Each of the above methods improve the accuracy of the authentication process by imposing additional hurdles for an attacker to surmount before accessing a system using stolen credentials. When more than a single factor is utilized, the process is known as multifactor authentication.

Multifactor authentication schemes, while generally more secure than single factor systems, increase the time required to log in to systems. As such, there can be issues with gaining user acceptance of the technologies. This can be countered by requiring the use of multifactor authenticated based on the risk at hand, such as when more suspicious login activities will generate a higher level of scrutiny. As an example, remote login attempts from a previously used system, and from previously used IP addresses would be prompted for just a username and password, while attempts from unknown machines, new IP addresses, or simultaneous remote and local logins would require the user to enter an additional code that is presented via a known mobile phone using a text message.

An understanding of the potential threats is important in selecting the appropriate policies and the technologies to combat them. All firms must guard against illicit access to protect privileged information, but some types of practice will draw greater attention from malicious actors, which will include both organized criminal enterprises and state-sponsored actors, in addition to more ideological attackers that are driving by a perception of corruption or political frustration. Due care must be exercised.

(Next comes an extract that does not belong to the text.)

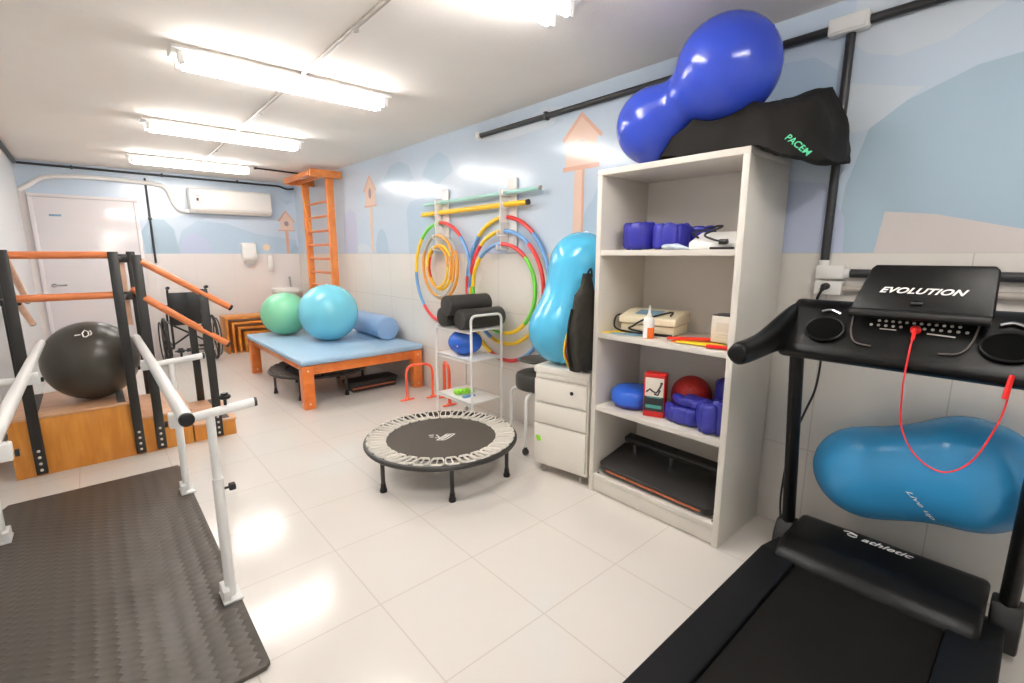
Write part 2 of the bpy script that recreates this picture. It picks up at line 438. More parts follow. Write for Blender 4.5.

To that end, consider the following to enhance your firm's security posture:

  • Implement a policy requiring that passwords not be shared across multiple uses, and if possible, implement a software solution that can check new passwords against public disclosures.
  • Increase minimum length requirements for passwords to a minimum of 12 characters, and consider decreasing the maximum age of passwords.
  • If you utilize third-party services, inquire about enabling multifactor authentication for the services in use. When selecting new service providers, require that they offer a multifactor authentication solution for access.
  • Conduct reviews of access entitlements and permissions within your organization, and reduce individual user's access to the minimum levels consistent with job duties.
  • Require that users with administrative access to systems utilize a separate account for privileged activities, and further secure it using multifactor authentication technologies
  • Provide training to your users on password handling, including the use of password management software to generate unique passwords for every site/service they access

Law firms in particular are targets for attack given the client sensitive information their systems may hold, especially those representing financial institutions. More and more, legal service providers are being subject to information security or "cyber" audits by their clients and other regulators. They want and need assurances that firms are adequately protecting their data. While creating and enforcing a strong password policy is only one item in a long list of policies needed to survive a cyber-audit, it is one of the easiest to employ and can have an immediate and strong improvement in a firms security posture.